それは、自粛期間のはじめくらいのことで、夕食の主菜を宅配にて確保せむとして近所のファミリーレストランにデリバリーを頼んだ。うちは、まったく富裕とはいえないが、主婦たるわたしがほとほと病弱であるので、調理の外注率は必ずしも低くない。それにここは僻地なりといえども一応都市部で、ハンバーグとその付け合わせくらいなら2人前で1500円程度で配達してもらえる。

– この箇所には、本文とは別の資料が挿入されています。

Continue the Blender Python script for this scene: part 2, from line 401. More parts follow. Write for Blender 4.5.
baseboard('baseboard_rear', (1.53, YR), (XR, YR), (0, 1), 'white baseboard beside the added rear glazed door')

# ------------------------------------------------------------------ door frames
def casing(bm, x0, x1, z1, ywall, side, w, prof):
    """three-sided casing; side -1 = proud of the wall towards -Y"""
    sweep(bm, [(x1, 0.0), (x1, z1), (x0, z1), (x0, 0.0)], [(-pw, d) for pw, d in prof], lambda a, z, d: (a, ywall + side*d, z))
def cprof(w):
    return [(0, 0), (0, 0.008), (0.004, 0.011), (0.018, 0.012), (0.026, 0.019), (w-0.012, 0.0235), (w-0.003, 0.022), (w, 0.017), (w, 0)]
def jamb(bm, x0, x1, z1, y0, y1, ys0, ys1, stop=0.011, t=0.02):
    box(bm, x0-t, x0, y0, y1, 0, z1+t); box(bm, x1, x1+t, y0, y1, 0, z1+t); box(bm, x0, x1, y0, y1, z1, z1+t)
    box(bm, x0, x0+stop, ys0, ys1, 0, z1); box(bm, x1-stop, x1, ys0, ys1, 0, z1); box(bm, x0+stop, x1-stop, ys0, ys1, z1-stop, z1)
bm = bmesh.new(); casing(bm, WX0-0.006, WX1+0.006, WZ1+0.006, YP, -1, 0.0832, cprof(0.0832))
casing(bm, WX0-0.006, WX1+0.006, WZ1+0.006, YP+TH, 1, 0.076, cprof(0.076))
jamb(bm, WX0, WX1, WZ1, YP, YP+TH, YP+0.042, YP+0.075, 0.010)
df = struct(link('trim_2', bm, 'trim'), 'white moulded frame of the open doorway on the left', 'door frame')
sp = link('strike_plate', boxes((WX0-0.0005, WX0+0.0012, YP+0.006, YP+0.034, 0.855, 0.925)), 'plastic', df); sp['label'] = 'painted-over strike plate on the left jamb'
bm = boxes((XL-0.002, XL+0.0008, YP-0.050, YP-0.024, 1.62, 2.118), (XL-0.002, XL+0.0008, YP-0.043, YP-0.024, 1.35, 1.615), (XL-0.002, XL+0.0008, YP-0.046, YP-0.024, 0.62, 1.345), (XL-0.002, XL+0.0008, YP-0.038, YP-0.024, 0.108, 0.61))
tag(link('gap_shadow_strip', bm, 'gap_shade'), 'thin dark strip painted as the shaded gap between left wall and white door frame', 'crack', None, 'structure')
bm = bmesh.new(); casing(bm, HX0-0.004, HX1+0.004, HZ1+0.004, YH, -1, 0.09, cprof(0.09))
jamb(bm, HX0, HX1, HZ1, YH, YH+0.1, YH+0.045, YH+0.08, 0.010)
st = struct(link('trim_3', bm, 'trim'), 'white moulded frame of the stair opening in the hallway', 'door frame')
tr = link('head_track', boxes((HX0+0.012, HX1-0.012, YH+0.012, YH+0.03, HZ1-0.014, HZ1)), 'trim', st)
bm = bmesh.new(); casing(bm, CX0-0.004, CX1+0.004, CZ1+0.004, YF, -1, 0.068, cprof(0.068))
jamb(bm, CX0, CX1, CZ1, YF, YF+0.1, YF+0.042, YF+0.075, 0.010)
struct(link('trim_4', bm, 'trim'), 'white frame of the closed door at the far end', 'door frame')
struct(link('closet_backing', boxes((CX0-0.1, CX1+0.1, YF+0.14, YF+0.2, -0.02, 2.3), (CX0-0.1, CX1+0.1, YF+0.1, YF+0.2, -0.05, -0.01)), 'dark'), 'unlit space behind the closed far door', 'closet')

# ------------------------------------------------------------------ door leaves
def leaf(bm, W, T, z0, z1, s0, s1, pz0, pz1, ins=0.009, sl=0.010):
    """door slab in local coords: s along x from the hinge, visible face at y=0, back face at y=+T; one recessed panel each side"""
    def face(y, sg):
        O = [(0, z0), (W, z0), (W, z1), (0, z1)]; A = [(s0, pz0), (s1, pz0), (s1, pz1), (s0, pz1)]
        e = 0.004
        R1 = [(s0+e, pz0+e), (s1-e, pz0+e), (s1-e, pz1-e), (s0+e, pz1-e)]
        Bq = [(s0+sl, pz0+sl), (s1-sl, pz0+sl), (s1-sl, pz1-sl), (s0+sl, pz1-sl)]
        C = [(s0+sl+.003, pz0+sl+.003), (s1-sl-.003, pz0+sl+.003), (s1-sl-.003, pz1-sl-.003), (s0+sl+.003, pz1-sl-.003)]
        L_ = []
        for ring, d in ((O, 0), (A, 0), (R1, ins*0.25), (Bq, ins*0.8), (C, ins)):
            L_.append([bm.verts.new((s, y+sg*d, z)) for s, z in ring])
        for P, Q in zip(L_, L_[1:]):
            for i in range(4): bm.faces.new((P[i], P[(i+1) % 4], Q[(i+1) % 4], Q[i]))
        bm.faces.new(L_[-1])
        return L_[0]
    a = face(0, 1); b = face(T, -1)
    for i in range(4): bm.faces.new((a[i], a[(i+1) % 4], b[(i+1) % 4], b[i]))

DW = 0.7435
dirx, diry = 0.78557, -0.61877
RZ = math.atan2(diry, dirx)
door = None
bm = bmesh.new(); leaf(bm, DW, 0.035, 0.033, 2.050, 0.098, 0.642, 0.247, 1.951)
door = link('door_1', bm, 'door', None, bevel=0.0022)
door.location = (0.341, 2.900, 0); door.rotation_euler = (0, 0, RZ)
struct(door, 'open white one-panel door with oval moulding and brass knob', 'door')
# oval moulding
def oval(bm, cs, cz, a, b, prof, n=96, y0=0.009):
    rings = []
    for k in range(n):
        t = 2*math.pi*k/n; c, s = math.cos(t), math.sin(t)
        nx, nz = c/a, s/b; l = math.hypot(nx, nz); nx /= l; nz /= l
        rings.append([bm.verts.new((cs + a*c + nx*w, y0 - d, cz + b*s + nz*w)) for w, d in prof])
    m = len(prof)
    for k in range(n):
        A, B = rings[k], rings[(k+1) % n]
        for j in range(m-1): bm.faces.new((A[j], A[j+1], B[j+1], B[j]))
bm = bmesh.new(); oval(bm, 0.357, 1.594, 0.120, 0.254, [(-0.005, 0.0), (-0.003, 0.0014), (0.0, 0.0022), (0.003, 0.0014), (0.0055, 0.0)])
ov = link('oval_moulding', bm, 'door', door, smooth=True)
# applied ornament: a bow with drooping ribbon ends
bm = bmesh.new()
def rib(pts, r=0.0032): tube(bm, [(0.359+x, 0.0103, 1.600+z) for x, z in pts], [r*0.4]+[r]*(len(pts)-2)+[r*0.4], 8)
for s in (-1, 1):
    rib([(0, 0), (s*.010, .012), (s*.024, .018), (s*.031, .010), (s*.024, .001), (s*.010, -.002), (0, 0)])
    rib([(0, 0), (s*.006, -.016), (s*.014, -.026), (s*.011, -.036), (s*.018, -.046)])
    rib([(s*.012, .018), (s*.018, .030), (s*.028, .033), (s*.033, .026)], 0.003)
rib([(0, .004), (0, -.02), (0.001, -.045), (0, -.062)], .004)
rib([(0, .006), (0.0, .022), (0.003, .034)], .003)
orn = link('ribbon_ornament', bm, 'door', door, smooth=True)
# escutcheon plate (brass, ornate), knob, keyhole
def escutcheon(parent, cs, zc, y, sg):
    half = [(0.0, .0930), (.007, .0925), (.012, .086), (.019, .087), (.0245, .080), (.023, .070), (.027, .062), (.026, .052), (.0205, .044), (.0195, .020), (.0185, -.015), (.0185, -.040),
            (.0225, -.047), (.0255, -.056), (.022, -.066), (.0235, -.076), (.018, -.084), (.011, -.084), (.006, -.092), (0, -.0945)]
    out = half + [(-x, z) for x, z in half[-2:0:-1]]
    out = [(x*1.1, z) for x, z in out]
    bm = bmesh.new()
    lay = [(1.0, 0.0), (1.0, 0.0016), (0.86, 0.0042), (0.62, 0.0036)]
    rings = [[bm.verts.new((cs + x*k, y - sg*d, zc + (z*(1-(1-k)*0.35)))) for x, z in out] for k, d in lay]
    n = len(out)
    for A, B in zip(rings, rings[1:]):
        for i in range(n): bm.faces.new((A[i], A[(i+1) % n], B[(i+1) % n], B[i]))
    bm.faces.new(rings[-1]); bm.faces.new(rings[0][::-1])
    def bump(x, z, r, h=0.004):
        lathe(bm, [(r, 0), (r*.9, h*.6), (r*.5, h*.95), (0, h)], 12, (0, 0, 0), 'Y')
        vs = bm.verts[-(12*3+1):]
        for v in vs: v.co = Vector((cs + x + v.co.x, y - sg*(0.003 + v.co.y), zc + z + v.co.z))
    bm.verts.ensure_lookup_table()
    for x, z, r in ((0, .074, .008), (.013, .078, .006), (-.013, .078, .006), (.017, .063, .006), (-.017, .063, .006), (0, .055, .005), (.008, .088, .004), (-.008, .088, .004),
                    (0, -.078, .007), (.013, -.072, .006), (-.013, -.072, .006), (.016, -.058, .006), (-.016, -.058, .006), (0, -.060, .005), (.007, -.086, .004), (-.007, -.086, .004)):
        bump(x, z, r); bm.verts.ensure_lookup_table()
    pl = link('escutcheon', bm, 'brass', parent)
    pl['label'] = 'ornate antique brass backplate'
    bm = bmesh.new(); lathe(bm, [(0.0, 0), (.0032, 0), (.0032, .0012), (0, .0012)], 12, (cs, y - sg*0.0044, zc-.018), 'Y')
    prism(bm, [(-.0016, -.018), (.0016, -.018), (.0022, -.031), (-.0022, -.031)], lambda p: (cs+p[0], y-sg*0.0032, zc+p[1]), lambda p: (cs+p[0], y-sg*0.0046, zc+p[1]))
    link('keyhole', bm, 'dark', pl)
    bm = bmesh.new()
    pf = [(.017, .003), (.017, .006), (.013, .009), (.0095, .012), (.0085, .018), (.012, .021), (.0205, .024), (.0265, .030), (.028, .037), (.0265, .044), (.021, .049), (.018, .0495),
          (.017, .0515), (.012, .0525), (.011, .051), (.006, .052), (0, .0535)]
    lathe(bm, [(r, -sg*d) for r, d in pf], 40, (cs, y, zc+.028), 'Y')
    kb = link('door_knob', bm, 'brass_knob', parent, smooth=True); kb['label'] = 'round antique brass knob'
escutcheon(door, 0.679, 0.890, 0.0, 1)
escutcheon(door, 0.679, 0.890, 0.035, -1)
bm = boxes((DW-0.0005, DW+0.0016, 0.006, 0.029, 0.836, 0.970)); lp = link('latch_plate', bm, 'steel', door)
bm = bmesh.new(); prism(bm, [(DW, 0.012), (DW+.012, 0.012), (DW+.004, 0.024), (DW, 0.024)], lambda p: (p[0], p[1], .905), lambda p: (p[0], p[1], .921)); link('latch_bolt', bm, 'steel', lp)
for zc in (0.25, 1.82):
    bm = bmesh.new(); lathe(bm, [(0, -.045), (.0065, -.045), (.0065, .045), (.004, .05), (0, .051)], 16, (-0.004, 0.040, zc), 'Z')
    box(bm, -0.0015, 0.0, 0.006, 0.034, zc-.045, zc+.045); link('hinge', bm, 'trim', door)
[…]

その日、ファミリーレストランからやってきたのは、とても小柄な女性で、タイトルでは「おねえさん」と表記しているけれども、おそらくは小学校低学年を頭に2人程度の子をもつと思しきお母さんだった。「おねえさん」は、配達予定時刻を少し過ぎたころ電話をかけてきて、いまここがどこであるのかわからないです、といった。折しも薄暮の頃。そして、この住宅の各棟の表記は、新しい外来者にとっては、敵愾心を丸出しにしているといっていいほど分かりづらい。なになにを右手に歩いてここの棟のエントランスを目指して下さい気をつけて、とナビゲートしながら、迷う人はおおいに迷うこの住宅の不思議に思いをはせていた。
結局、ハンバーグその他は、15分遅れで届いたけれども、そのファミリーレストラン、うちから歩いて3分のところにあるんだ、実は。